Divan Başkanlığını Genel Başkanımız Nurettin Akçul’un yaptığı kongreye, tek aday olarak katılan mevcut Başkan Yılmaz Ayrancı, 4 yıllığına yeniden başkanlığa seçildi.
Şube Başkan Vekilliğine Nurullah Can, Şube Sekreterliğine Hakan Şen, Şube Mali Sekreterliğine Erkan Öcal, Şube Teşkilatlandırma Sekreterliğine Rüçhan Duran seçildi.
Denetim Kuruluna; Sait Çelik, Semih Gündüz, Yusuf Ergünay seçilirken, Disiplin Kuruluna da Bülent Akbaba, Soner Ulucan, İsmail Örencik seçildi.
Genel Başkanımız Nurettin Akçul yaptığı konuşmada şunları söyledi:
“Değerli dostlarım,
Biliyorsunuz sınırlarımız içinde ve dışında yuvalanmış terör örgütü PYD/PKK’ya yönelik, ordumuzun Afrin’ yönelik Zeytindalı harekatının 57’nci günündeyiz. Yıllarca teröre kurban vermiş bir millet olarak, canımızı ve vatanımızı korumak adına yürütülen bu harekatı sonuna kadar destekliyoruz. Bizi bölmek, parçalamak isteyen, terörü besleyen dış mihrakların hedefleri asla gerçekleşmeyecektir.

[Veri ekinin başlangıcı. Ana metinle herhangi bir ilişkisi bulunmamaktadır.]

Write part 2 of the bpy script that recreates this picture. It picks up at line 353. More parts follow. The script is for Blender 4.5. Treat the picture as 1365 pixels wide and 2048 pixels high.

“Bir evladım daha olsa onu da bu vatana şehit veririm” diyen şehit babaları,
“Hakkım bu millete helal olsun. Oğlum şehit olsa ne olur, vatan sağ olsun” diyen şehit anaları,
“Babamızın devrettiği bayrağı biz devraldık, babamızın yolundan gidecek ve bizler de şehit olacağız” diyen şehit evlatları,
“Jetler yamacı vursun, burada gerekirse biz de şehit olalım ama bu teröristler yok olsun” diyen Abdullah Taha Koç gibi vatan evlatlarımız olduğu sürece, bu ülkeyi bölmeye, zarar vermeye kimsenin gücü yetmeyecektir.
Afrin’de ve vatan savunmasında şehit olan kahraman Mehmetçiğimizi , kahpe teröristler tarafından tuzaklanan Kuran-ı Kerim’i yerden almak isterken şehit düşen uzman çavuş Orhan Sürmen’i dualarla anıyor, Allah’tan gani gani rahmet diliyorum.
Tek bir terörist ve vatan haini kalmayana dek vatan nöbetimiz sürecektir. Sonuna kadar ordumuzun ve devletimizin yanındayız. Allah vatanımızı ve Mehmetçiğimizi korusun.
Değerli dostlarım,
Soma’da, Ermenek’te, Siirt’te ve nice madenlerde emekçilerimizi madenlere kurban verdik. Acılarını hala milletçe unutmadık.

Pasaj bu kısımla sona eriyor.